INDEPENDENT NEWS

Save The Children Welcomes Lift In Benefits Announced In Budget 2021

Published: Thu 20 May 2021 02:33 PM
Save the Children is welcoming the Government’s lift in benefit rates announced today in Budget 2021 but is urging the Government to be courageous in its investment to lift children out of poverty.
Today’s announcement of an increase in the main benefits (of between $32 and $55 per person per week, and an additional $15 per week per adult in families with children) is a significant step towards addressing New Zealand’s child poverty.
"While we welcome the additional support for our tamariki and whānau, particularly with a portion of these payments beginning from July, for many families facing rising housing costs these income lifts won’t significantly shift their standard of living and the full effect of the increase won’t be felt until 2023," says Save the Children’s Advocacy and Research Director Jacqui Southey.
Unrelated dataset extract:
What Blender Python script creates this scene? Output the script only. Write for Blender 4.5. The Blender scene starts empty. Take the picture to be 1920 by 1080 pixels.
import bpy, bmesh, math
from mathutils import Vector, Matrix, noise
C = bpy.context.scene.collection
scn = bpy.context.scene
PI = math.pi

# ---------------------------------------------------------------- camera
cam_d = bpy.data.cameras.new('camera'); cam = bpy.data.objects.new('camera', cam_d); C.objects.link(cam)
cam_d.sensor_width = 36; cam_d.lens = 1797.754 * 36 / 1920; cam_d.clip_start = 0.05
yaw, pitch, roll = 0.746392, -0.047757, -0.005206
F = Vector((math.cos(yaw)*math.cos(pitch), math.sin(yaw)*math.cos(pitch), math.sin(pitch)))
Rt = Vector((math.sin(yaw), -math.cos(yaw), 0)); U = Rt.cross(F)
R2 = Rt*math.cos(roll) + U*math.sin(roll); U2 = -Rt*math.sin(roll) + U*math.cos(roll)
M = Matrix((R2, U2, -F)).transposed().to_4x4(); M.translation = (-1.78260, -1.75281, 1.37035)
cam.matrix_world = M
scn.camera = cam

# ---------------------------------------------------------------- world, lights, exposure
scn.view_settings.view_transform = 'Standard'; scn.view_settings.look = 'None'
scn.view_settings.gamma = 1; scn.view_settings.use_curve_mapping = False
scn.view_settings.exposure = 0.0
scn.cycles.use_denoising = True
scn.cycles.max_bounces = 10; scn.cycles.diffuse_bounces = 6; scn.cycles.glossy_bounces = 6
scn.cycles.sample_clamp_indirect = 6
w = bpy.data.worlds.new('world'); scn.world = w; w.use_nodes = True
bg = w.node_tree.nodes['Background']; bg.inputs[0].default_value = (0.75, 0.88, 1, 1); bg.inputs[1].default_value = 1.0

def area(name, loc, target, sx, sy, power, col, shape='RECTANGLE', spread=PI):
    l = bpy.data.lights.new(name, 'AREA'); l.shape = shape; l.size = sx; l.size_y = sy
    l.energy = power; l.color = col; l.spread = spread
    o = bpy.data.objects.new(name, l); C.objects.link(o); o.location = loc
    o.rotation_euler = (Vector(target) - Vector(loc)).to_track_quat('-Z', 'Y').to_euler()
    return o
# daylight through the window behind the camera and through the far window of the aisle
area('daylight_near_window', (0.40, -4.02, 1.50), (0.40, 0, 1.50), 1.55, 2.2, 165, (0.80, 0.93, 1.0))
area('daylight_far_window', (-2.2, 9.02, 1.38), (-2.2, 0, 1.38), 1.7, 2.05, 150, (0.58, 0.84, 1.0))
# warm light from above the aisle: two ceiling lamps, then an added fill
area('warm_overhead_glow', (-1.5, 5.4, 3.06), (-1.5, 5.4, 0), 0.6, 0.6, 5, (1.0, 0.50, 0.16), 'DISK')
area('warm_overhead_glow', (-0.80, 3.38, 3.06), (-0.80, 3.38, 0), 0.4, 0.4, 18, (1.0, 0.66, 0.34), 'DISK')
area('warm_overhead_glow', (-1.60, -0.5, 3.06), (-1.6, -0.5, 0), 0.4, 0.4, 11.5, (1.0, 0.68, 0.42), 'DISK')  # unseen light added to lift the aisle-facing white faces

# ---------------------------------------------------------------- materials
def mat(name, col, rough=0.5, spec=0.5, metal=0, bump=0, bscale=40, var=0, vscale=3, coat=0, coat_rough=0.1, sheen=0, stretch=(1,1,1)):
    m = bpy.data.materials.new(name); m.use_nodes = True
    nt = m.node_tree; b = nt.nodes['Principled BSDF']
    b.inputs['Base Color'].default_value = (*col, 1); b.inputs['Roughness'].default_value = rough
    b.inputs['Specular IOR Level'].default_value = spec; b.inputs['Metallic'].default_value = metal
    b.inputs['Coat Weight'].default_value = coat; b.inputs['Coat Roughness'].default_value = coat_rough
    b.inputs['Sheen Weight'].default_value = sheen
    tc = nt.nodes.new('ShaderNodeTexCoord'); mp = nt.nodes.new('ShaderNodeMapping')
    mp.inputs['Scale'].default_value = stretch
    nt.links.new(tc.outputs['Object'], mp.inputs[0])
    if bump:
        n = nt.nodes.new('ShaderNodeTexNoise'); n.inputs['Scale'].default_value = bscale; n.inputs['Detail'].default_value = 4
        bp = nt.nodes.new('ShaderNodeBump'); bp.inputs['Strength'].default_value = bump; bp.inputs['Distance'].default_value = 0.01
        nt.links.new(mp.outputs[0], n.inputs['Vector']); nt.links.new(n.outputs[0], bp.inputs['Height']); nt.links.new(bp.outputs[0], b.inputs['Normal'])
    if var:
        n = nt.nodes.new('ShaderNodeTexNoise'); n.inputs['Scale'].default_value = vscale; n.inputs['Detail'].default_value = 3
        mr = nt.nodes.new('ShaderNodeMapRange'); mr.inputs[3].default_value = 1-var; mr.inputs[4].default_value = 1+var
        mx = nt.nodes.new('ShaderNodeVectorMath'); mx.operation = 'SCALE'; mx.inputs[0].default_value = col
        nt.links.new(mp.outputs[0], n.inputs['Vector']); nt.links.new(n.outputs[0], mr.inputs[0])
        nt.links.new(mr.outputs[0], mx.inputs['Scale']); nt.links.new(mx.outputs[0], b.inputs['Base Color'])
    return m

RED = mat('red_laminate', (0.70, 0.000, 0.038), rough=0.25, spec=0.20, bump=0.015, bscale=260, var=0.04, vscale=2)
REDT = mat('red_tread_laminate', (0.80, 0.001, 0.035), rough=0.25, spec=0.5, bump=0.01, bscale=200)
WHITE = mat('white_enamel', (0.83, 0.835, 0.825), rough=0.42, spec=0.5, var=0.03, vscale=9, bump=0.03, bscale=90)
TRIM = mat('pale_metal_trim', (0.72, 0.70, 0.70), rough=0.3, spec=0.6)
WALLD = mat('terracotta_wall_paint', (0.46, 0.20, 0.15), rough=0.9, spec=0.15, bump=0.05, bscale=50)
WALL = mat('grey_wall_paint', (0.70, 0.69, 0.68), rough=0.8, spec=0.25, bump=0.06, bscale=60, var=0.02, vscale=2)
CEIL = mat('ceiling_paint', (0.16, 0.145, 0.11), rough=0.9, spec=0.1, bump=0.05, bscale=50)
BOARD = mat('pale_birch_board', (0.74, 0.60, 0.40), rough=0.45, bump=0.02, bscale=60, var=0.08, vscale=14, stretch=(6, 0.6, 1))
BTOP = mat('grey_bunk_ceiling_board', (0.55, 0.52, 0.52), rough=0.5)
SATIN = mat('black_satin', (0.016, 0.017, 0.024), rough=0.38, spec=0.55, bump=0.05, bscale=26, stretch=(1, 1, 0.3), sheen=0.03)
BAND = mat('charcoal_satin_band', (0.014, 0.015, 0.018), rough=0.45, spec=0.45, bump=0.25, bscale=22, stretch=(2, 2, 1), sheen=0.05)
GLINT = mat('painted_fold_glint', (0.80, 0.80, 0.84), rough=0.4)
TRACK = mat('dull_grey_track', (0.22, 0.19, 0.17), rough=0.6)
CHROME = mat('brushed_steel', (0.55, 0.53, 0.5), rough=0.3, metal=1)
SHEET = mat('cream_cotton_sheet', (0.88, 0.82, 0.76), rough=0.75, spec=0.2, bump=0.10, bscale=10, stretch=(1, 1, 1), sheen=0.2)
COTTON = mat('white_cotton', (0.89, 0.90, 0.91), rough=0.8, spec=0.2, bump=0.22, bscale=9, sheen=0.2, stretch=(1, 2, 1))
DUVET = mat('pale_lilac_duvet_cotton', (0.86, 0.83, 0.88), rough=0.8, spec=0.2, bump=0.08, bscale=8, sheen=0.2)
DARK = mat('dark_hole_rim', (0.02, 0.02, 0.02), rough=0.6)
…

"The Government’s recent child wellbeing report shows that the wellbeing of our tamariki is directly related to the level of income of their family and children on the lowest incomes have higher rates of food insecurity and poor health.
"While we acknowledge the Government’s ongoing commitment to child poverty - and that today signals the largest increase in benefits in a generation - we hope this signals a turn in the tide to the demeaning benefit custs of the early 90s. We still have a long way to go to achieve liveable incomes for our whānau on the lowest incomes and urgently need to see continued investment."
Ms Southey also highlighted the indexing of child care assistance to the average wage as a win for families struggling to afford childcare and the targeted investment in housing for Maori as essential in realising the potential of whānau Maori, who currently account for 50% of the emergency housing waitlist.
Save the Children continues to call for urgent investment in maternal mental health and in addressing New Zealand’s housing crisis, alongside its Five to Thrive partners Barnardos, Te Kahui Mana Ririki, and Whānau Āwhina Plunket.
Says Ms Southey: "We know the wellbeing of the child depends on the wellbeing of the mother. For so many of our most vulnerable, the daily struggles they are facing are closely connected. By getting foundations of timely mental health support, a home and adequate incomes right, we can make a tangible difference to families in this situation.
"Sole parents are particularly disadvantaged when it comes to the housing crisis making up almost a third of those the emergency housing wait list. Urgent and targeted investment is needed."